February 13, 2007

Matter of Eveready Ins. Co. v Mesic (2007 NY Slip Op 01299)

Headnote

In this case, there was a dispute over whether or not an insurance company had to pay out uninsured motorist benefits to a man who reported a hit-and-run accident. The man failed to file a sworn statement with the insurance company as required under the policy's supplementary uninsured motorist endorsement. The court found that this failure vitiated his coverage and denied his claim for benefits. The court also held that the policy language was not ambiguous, and the man's notice of the accident through a no-fault benefits application did not negate his breach of the policy requirements. Therefore, the court reversed the judgment, granted the petition to permanently stay arbitration, and ruled in favor of the insurance company.

Reported in New York Official Reports at Matter of Eveready Ins. Co. v Mesic (2007 NY Slip Op 01299)

Matter of Eveready Ins. Co. v Mesic (2007 NY Slip Op 01299)
Matter of Eveready Ins. Co. v Mesic
2007 NY Slip Op 01299 [37 AD3d 602]
February 13, 2007
Appellate Division, Second Department
Published by New York State Law Reporting Bureau pursuant to Judiciary Law § 431.
As corrected through Wednesday, April 11, 2007
In the Matter of Eveready Insurance Company, Appellant,
v
Marin Mesic, Respondent.

[*1] Shapiro, Beilly, Rosenberg, Aronowitz, Levy & Fox, LLP, New York, N.Y. (Roy J. Karlin of counsel), for appellant.

Shestack & Young, LLP, New York, N.Y. (Jamie B. Levy of counsel), for respondent.

In a proceeding pursuant to CPLR article 75 to permanently stay arbitration of a claim for uninsured motorist benefits, the petitioner appeals from a judgment of the Supreme Court, Queens County (Rios, J.), entered July 20, 2006, which denied the petition and dismissed the proceeding.

Ordered that the judgment is reversed, on the law, with costs, and the petition to permanently stay arbitration is granted.

The respondent’s failure to file a sworn statement with the petitioner after the alleged hit-and-run accident in accordance with the condition precedent of the supplemental uninsured motorist endorsement of his insurance policy, vitiated coverage (see Matter of Empire Ins. Co. v Dorsainvil, 5 AD3d 480, 481 [2004]; Matter of Legion Ins. Co. v Estevez, 281 AD2d 420 [2001]; Matter of Aetna Life & Cas. v Ocasio, 232 AD2d 409 [1996]; Matter of State Farm Ins. Co. v Velasquez, 211 AD2d 636, 637 [1995]). Contrary to the respondent’s contentions, the policy language which mirrors the prescribed endorsement of 11 NYCRR 60-2.3 (f) is not ambiguous.

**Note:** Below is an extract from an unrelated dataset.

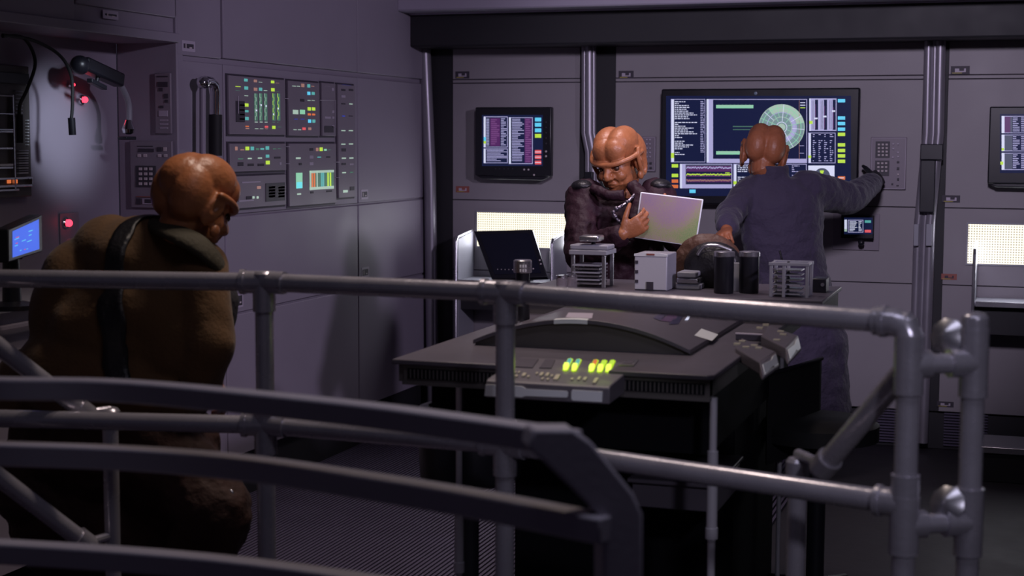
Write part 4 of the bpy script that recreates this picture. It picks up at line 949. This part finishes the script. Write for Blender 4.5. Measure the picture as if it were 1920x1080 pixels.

Moreover, the fact that the petitioner received some notice of the accident by way of an application for no-fault benefits did not negate the breach of the policy requirement (see Matter of Allstate Ins. Co. v Estate of Aziz, 17 AD3d 460, 461 [2005]; Matter of American Home Assur. Co. v Joseph, 213 AD2d 633 [1995]). Schmidt, J.P., Crane, Fisher and Dickerson, JJ., concur.